When I was in college, there was this guy. Okay, there were a lot of guys. Guys that could’ve become more than just guys if I’d let them. And I think that’s how I have to think about it sometimes—that I didn’t let them. That I was the problem. Maybe it wasn’t me. Maybe it was them. But most of them found other women and managed to get married, so it was probably me.
So there was this guy who seemed to gain an interest in me pretty quickly. I wrote him off for various, unimportant reasons that, in hindsight, are laughable. He got the message clearly enough that he moved on without so much as a comment. Fair. Respectful. Normal and reasonable.
And as soon as he’d moved on—as soon as he’d stopped giving me the attention I’d come to expect from him—I felt it. The sting of what I’d done. The regret of giving up something that could’ve been something. And I questioned myself. Why did I push him away? What was wrong with him?
There wasn’t a good answer, at least not really. Just vague ramblings in my mind about how he was too young for me (it was two years, which felt insurmountable at the time, but my gosh, what I’d give for a two-year age gap now), about how he was too sweet and I was too messy and there’s no way it would work.
But the fact of the matter is that I’ll never know. I’ll never know if any of that was true because I didn’t give either of us the chance to find out. I pushed him away and he ended up choosing a girl he’d first met while sitting on my blanket at a movie night. The moral of the story is not, “Never let another girl sit on your blanket when you invite a boy on your blanket,” but it could be. It’s one moral, at least.

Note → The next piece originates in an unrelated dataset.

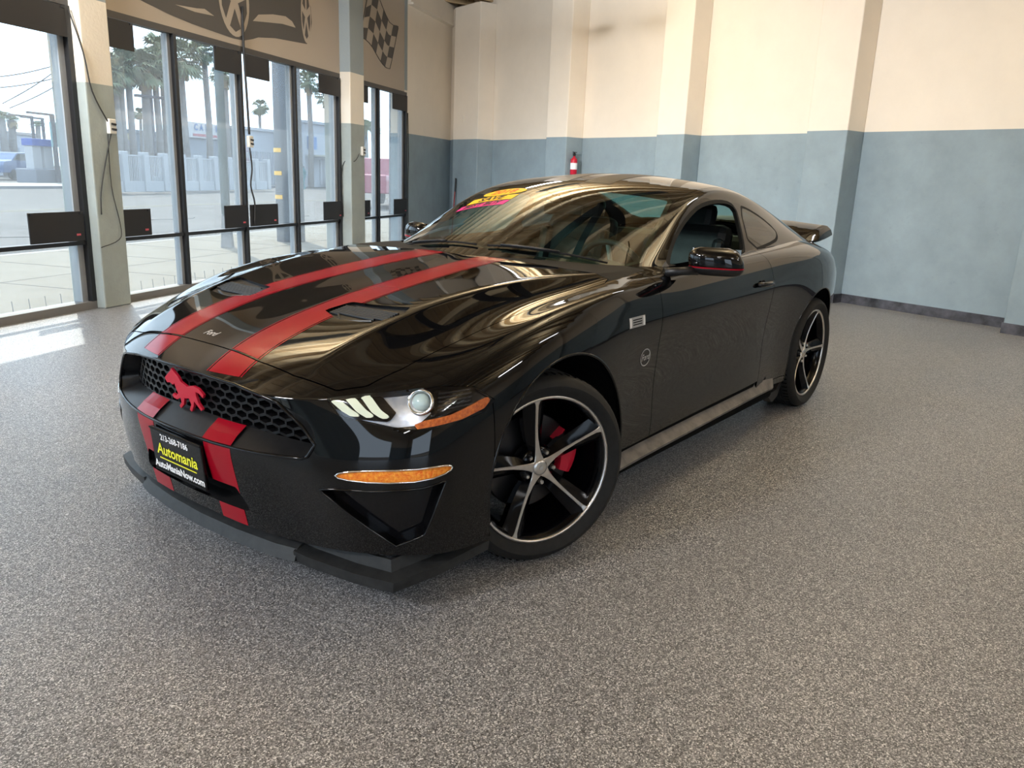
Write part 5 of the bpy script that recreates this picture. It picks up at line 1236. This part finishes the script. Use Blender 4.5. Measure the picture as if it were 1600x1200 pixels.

Fast forward several years and there’s a different guy. This one isn’t like the college guy. At no point does he express interest in me. But I’m interested in him.
There is a point at which I realize this one won’t work either. We don’t have the right things in common. While I realize people say that opposites attract, it’s been my experience that that is the exception and not the rule. Outside of magnets, it’s more generally true that like attracts like. People want people to which they can relate. And I get it. I feel it, too, sometimes. But I’m a big sucker for the guys who don’t want me, and those guys generally have, like, zero things in common with me.
Things proceed with this second guy the exact way I figured they would: not at all. I say nothing. He feels nothing. He dates my friend. They get engaged. I have the fun memory of realizing that I was technically the first person to introduce them.
Well, dear couples, you’re so welcome. So glad you could find your life partners while I bumble through my own idiocy for the foreseeable future. Super happy to have played a part in your forever love story that none of you will remember but that will haunt me until the day I finally feel nothing. Or the day I die, which, if we’re honest, will probably come first.
I guess the point I’m trying to make is that love is complicated. Feelings are complicated. Understanding your own self worth and accepting that maybe a guy who’s two years younger than you sees value in you and maybe that’s okay and maybe you should try sweet for a change because maybe you’ll like it better than the inevitable sour you keep going back for is really, really complicated.
And that, friends, is the truest moral of the story. It’s not about thoughtlessly introducing people with your blanket at a movie night or inviting someone to share a table with you and your prettier, younger friend. It’s understanding that you have worth and you can accept love when someone wants to give it to you, and that you can’t force it when someone doesn’t. That maybe accepting the love someone wants to give to you is actually going to be really good for you, even if it’s terrifying in the short term. But I was 21 and stupid, and at 31 I’m still stupid and maybe at 41 I’ll stop being so stupid, but we shouldn’t hold our breath because my track record is not great.
Of all the loves I’ve never had, I’ve almost had, I’ve walked away from, I’ve laughed at and disbelieved, none have hurt so much as the love I cannot hold for myself. None have damaged me so deeply, wounded me so profoundly, left my eyes tired from tears or my skin dry from the salt of it.
I think Stephen Chbosky said it best when he wrote, “We accept the love we think we deserve.” And one day, someday, hopefully, maybe I’ll accept someone’s love without getting lost in the tangled belief that I have to earn it first.